SET TASK: Sift the material for lines containing "script", and return them.

DATA SUPPLIED:

⟨

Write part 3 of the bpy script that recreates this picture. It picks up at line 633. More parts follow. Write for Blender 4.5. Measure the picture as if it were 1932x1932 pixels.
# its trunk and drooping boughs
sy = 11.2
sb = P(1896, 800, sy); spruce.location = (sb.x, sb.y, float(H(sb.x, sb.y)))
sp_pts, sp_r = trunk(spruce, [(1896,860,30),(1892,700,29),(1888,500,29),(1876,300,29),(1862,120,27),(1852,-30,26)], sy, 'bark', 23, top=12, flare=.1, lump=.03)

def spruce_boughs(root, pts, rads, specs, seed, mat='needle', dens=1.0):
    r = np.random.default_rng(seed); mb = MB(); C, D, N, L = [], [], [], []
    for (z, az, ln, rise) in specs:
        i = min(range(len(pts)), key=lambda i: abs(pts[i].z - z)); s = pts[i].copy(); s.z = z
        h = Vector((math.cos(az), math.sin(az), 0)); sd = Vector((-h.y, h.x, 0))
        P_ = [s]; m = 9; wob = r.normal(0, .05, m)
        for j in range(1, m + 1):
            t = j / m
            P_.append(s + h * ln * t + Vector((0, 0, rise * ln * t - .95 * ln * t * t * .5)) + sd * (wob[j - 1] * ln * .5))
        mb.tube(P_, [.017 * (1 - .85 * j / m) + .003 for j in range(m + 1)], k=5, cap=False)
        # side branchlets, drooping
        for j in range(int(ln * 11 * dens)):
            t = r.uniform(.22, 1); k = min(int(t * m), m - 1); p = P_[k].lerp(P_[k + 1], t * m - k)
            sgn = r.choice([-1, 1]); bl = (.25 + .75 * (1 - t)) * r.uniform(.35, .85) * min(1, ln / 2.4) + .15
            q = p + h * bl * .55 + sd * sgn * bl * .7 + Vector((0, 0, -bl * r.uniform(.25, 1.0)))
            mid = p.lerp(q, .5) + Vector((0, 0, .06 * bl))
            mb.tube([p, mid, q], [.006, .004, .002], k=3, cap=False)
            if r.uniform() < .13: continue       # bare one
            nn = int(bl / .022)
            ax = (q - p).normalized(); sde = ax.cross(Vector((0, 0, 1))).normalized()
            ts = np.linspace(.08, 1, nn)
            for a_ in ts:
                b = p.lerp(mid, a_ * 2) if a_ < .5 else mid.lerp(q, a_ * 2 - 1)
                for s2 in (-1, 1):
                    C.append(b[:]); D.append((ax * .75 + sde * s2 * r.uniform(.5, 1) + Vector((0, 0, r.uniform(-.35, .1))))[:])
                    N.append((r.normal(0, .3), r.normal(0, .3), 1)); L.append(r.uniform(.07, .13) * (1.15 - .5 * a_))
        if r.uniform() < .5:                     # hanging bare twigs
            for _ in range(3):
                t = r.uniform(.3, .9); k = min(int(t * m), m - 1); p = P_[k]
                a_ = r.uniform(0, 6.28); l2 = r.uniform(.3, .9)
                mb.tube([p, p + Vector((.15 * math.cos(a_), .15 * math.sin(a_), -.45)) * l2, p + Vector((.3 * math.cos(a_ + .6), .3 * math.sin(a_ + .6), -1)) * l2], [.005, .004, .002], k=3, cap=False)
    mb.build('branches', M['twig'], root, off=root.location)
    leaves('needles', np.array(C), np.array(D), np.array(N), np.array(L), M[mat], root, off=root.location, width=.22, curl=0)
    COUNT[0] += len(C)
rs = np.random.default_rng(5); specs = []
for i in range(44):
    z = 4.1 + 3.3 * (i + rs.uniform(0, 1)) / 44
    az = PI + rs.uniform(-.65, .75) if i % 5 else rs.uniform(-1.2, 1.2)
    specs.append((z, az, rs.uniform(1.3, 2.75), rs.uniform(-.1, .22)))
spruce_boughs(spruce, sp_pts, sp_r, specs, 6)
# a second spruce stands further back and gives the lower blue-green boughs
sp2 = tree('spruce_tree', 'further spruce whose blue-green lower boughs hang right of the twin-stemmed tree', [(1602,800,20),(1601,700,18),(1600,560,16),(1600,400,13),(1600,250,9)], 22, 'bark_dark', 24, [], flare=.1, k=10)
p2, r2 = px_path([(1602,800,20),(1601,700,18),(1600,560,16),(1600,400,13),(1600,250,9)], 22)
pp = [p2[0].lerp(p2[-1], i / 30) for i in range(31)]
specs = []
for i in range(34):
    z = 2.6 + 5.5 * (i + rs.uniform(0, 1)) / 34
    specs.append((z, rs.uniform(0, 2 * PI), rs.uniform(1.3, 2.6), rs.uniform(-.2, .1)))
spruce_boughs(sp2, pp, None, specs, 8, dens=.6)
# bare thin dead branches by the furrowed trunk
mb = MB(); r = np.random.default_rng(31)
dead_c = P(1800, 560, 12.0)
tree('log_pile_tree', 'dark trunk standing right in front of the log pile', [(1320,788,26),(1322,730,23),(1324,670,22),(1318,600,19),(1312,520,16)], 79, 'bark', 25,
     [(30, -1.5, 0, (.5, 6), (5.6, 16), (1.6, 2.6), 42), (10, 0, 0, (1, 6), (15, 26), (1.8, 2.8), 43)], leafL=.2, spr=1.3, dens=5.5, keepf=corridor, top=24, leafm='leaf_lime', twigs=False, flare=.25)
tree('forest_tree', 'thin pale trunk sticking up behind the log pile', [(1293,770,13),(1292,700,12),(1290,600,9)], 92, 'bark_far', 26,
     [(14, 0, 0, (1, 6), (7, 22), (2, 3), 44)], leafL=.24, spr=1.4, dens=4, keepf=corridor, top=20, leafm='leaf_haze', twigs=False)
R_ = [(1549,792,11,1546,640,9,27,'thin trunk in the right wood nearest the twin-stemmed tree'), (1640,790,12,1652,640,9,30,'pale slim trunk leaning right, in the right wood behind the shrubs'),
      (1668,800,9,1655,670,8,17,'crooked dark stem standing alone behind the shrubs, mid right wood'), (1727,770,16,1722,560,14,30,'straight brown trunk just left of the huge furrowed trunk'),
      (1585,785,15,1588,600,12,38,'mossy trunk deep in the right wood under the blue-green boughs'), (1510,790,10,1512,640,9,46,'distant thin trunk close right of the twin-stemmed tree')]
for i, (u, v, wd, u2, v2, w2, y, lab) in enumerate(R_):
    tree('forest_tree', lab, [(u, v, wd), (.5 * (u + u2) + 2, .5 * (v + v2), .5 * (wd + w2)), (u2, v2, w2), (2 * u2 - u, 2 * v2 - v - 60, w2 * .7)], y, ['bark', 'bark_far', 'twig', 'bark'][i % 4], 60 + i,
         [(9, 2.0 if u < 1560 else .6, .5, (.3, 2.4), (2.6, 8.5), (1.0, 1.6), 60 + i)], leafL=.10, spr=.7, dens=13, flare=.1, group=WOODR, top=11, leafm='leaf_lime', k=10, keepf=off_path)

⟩
⟨

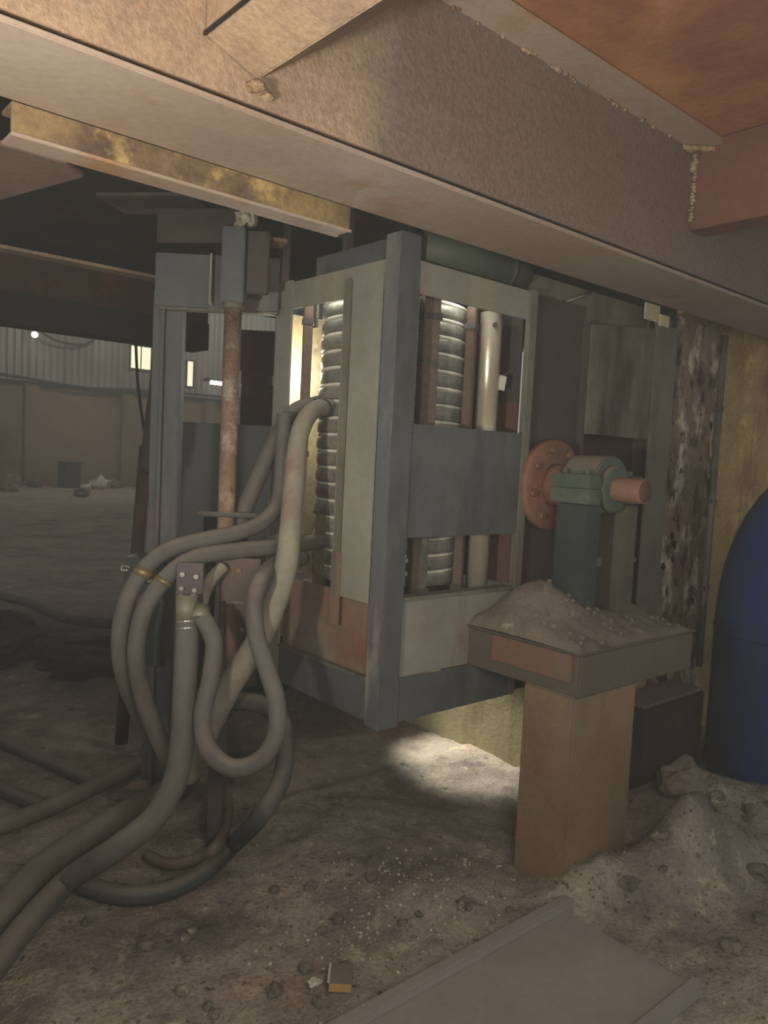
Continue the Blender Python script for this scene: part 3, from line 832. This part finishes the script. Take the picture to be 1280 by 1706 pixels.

⟩
⟨

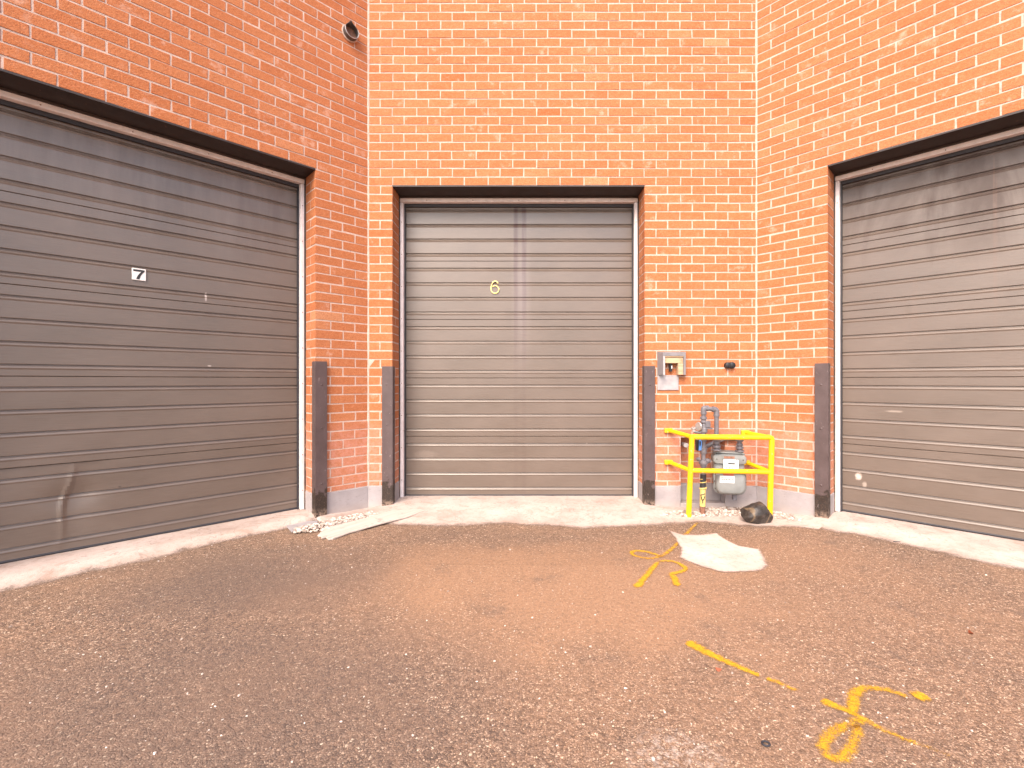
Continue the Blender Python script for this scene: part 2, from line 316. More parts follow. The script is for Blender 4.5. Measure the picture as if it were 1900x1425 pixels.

⟩

EXERCISE SOLUTION:
Write part 3 of the bpy script that recreates this picture. It picks up at line 633. More parts follow. Write for Blender 4.5. Measure the picture as if it were 1932x1932 pixels.
Continue the Blender Python script for this scene: part 3, from line 832. This part finishes the script. Take the picture to be 1280 by 1706 pixels.
Continue the Blender Python script for this scene: part 2, from line 316. More parts follow. The script is for Blender 4.5. Measure the picture as if it were 1900x1425 pixels.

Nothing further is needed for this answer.